Nos coutumes sont le fruit de siècles de vie commune. C'est un héritage global auquel nous nous identifions, même s'il se modifie progressivement au gré des influences et au fil du temps qui passe. Il en va de même pour l'héritage historique et héroïque de la France qui, réalité unique dans le monde, se manifeste par un monument aux morts dans chacune de nos 37 000 communes. Il exprime la volonté indéfectible de la France et des Français, au prix des plus grands sacrifices, de demeurer libres et français.

Cette France quasi immuable des arts, des armes et des lois est, le plus souvent, immensément généreuse et parfois – mais rarement – mesquine, quand des préjugés pas encore extirpés cherchent à blesser ou stigmatiser. Mais cette France de l'extrême n'est pas la France que l'on aime, que l'on chérit et qui nous remplit le coeur de fierté lorsqu'on entend les premières notes de la Marseillaise.

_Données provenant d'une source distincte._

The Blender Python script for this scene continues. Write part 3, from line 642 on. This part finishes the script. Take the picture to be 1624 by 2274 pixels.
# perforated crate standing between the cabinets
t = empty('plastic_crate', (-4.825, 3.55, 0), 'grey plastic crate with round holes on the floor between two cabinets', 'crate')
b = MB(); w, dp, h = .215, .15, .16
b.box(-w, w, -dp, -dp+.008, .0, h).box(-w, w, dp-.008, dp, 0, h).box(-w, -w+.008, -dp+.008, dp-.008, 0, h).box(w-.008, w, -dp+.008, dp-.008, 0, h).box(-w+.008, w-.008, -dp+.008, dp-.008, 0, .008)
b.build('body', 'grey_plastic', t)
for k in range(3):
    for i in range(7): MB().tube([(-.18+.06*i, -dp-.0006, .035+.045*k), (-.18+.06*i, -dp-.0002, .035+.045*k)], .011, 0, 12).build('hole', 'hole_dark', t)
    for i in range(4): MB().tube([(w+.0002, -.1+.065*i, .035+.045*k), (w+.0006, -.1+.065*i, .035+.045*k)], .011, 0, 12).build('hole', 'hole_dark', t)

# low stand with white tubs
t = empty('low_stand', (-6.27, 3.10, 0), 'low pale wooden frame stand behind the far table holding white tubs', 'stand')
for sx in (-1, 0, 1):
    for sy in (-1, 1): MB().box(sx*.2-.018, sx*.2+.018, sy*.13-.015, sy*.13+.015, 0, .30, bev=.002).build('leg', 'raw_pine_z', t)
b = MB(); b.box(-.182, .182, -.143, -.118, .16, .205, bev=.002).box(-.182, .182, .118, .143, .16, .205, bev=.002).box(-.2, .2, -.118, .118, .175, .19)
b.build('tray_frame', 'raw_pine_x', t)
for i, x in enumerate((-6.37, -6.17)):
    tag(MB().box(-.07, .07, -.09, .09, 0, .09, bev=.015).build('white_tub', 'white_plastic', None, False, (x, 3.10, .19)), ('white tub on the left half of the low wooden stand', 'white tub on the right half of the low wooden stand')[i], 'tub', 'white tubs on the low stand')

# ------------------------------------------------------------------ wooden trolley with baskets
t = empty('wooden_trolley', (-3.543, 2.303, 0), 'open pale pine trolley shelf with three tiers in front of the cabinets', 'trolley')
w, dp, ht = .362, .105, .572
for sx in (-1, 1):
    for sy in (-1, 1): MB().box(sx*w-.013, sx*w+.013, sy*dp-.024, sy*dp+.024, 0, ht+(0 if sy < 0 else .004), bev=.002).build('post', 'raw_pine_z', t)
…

Maintenant que la France est intégrée dans une Europe pacifiée, qu'elle bénéficie de tout ce que les régimes précédents ont laissé de positif, que, grâce à la sécurité sociale, sa population bénéficie d'un niveau de protection de la santé parmi les meilleurs au monde et que l'accès à l'éducation est quasi gratuit y compris dans l'enseignement supérieur, ces devoirs, en dépit des différences d'origine, de religion et de couleur de peau et des inégalités sociales, doivent s'exprimer autour de la volonté de vivre ensemble un destin commun appuyé sur les spécificités du passé de la France : l'antiracisme et les droits de l'homme pour contrebalancer Vichy et les aspects négatifs de l'héritage colonial, la priorité donnée à l'éducation pour tous, pour que chaque Français puisse travailler, une laïcité tolérante à vocation universelle, un intérêt actif au cadre de vie quotidien et écologique, la connaissance de l'histoire de la France et la compréhension du fait que la France reste une grande puissance en raison de ses valeurs, de son statut politique international, de son déploiement géographique sur tous les continents et de l'attraction qu'elle exerce sur des multitudes d'êtres humains.